====== Given data ======

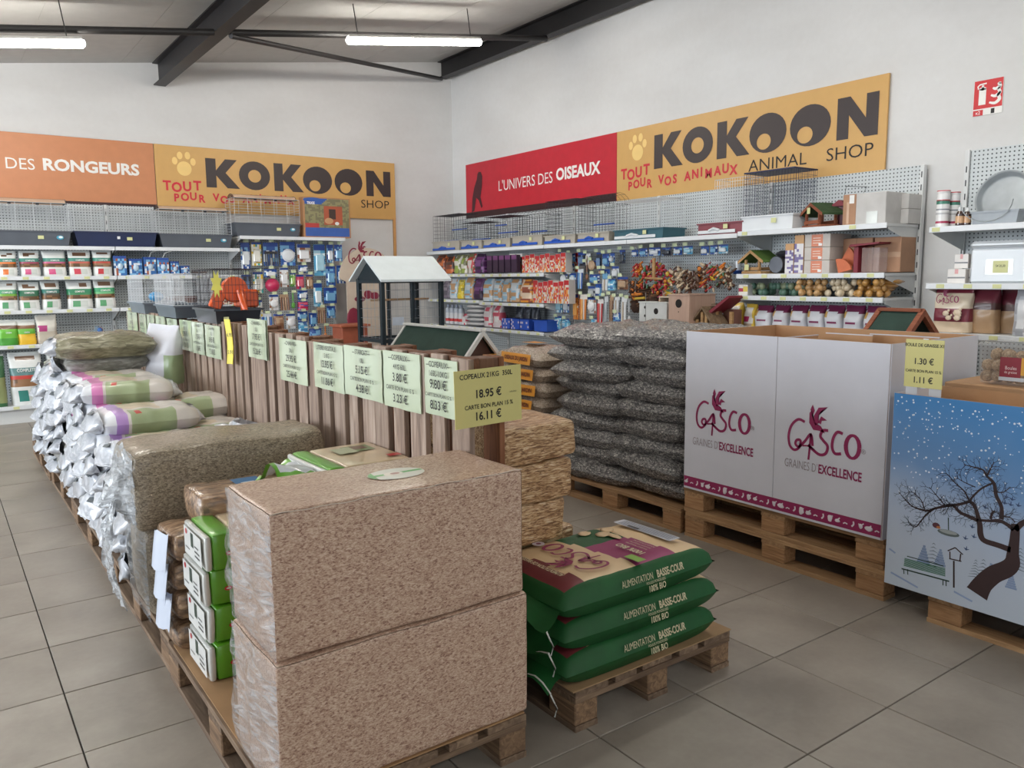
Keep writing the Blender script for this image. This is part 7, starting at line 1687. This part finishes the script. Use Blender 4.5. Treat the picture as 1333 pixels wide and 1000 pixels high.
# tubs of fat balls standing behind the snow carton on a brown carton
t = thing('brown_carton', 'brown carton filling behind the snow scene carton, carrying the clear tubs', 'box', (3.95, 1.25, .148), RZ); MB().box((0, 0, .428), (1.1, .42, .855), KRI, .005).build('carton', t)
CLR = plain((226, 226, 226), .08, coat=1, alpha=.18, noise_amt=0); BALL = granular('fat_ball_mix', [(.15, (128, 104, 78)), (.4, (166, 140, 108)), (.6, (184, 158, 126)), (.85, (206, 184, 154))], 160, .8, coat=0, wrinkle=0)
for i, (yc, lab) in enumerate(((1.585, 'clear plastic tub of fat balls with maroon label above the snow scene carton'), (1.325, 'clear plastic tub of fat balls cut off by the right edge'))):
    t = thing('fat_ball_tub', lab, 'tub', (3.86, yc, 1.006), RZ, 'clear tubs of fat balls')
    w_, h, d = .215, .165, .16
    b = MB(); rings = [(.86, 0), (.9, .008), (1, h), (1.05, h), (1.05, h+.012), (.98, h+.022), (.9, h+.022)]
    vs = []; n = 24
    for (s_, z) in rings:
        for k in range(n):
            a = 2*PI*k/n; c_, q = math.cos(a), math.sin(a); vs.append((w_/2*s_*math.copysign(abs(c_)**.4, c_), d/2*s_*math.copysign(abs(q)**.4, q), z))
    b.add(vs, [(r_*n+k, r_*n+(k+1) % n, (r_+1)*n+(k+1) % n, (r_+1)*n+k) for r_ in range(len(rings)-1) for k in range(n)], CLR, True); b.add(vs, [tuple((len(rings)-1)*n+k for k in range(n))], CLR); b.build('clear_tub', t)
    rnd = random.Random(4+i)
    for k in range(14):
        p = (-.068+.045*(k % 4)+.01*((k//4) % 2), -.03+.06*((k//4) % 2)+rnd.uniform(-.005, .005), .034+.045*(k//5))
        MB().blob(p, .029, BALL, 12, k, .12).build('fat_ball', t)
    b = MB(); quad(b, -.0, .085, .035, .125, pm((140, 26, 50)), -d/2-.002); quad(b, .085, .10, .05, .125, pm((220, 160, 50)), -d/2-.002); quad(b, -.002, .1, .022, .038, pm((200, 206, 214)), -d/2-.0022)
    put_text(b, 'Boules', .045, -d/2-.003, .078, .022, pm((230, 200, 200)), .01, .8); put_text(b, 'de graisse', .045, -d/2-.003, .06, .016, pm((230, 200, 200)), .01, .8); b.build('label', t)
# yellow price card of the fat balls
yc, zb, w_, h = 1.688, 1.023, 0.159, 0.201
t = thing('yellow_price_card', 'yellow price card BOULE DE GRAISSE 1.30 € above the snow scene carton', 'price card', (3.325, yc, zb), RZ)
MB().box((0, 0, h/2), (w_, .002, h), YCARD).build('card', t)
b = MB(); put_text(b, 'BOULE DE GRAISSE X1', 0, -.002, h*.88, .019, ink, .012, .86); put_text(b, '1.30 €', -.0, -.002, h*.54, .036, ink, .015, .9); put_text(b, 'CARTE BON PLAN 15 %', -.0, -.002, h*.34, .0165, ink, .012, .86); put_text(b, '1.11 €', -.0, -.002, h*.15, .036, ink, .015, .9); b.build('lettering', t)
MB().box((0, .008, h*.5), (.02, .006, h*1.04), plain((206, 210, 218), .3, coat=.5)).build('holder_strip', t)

======

**Set exercise:**
Transcribe the material as is, with images omitted.

**Full answer:**
Keep writing the Blender script for this image. This is part 7, starting at line 1687. This part finishes the script. Use Blender 4.5. Treat the picture as 1333 pixels wide and 1000 pixels high.
# tubs of fat balls standing behind the snow carton on a brown carton
t = thing('brown_carton', 'brown carton filling behind the snow scene carton, carrying the clear tubs', 'box', (3.95, 1.25, .148), RZ); MB().box((0, 0, .428), (1.1, .42, .855), KRI, .005).build('carton', t)
CLR = plain((226, 226, 226), .08, coat=1, alpha=.18, noise_amt=0); BALL = granular('fat_ball_mix', [(.15, (128, 104, 78)), (.4, (166, 140, 108)), (.6, (184, 158, 126)), (.85, (206, 184, 154))], 160, .8, coat=0, wrinkle=0)
for i, (yc, lab) in enumerate(((1.585, 'clear plastic tub of fat balls with maroon label above the snow scene carton'), (1.325, 'clear plastic tub of fat balls cut off by the right edge'))):
    t = thing('fat_ball_tub', lab, 'tub', (3.86, yc, 1.006), RZ, 'clear tubs of fat balls')
    w_, h, d = .215, .165, .16
    b = MB(); rings = [(.86, 0), (.9, .008), (1, h), (1.05, h), (1.05, h+.012), (.98, h+.022), (.9, h+.022)]
    vs = []; n = 24
    for (s_, z) in rings:
        for k in range(n):
            a = 2*PI*k/n; c_, q = math.cos(a), math.sin(a); vs.append((w_/2*s_*math.copysign(abs(c_)**.4, c_), d/2*s_*math.copysign(abs(q)**.4, q), z))
    b.add(vs, [(r_*n+k, r_*n+(k+1) % n, (r_+1)*n+(k+1) % n, (r_+1)*n+k) for r_ in range(len(rings)-1) for k in range(n)], CLR, True); b.add(vs, [tuple((len(rings)-1)*n+k for k in range(n))], CLR); b.build('clear_tub', t)
    rnd = random.Random(4+i)
    for k in range(14):
        p = (-.068+.045*(k % 4)+.01*((k//4) % 2), -.03+.06*((k//4) % 2)+rnd.uniform(-.005, .005), .034+.045*(k//5))
        MB().blob(p, .029, BALL, 12, k, .12).build('fat_ball', t)
    b = MB(); quad(b, -.0, .085, .035, .125, pm((140, 26, 50)), -d/2-.002); quad(b, .085, .10, .05, .125, pm((220, 160, 50)), -d/2-.002); quad(b, -.002, .1, .022, .038, pm((200, 206, 214)), -d/2-.0022)
    put_text(b, 'Boules', .045, -d/2-.003, .078, .022, pm((230, 200, 200)), .01, .8); put_text(b, 'de graisse', .045, -d/2-.003, .06, .016, pm((230, 200, 200)), .01, .8); b.build('label', t)
# yellow price card of the fat balls
yc, zb, w_, h = 1.688, 1.023, 0.159, 0.201
t = thing('yellow_price_card', 'yellow price card BOULE DE GRAISSE 1.30 € above the snow scene carton', 'price card', (3.325, yc, zb), RZ)
MB().box((0, 0, h/2), (w_, .002, h), YCARD).build('card', t)
b = MB(); put_text(b, 'BOULE DE GRAISSE X1', 0, -.002, h*.88, .019, ink, .012, .86); put_text(b, '1.30 €', -.0, -.002, h*.54, .036, ink, .015, .9); put_text(b, 'CARTE BON PLAN 15 %', -.0, -.002, h*.34, .0165, ink, .012, .86); put_text(b, '1.11 €', -.0, -.002, h*.15, .036, ink, .015, .9); b.build('lettering', t)
MB().box((0, .008, h*.5), (.02, .006, h*1.04), plain((206, 210, 218), .3, coat=.5)).build('holder_strip', t)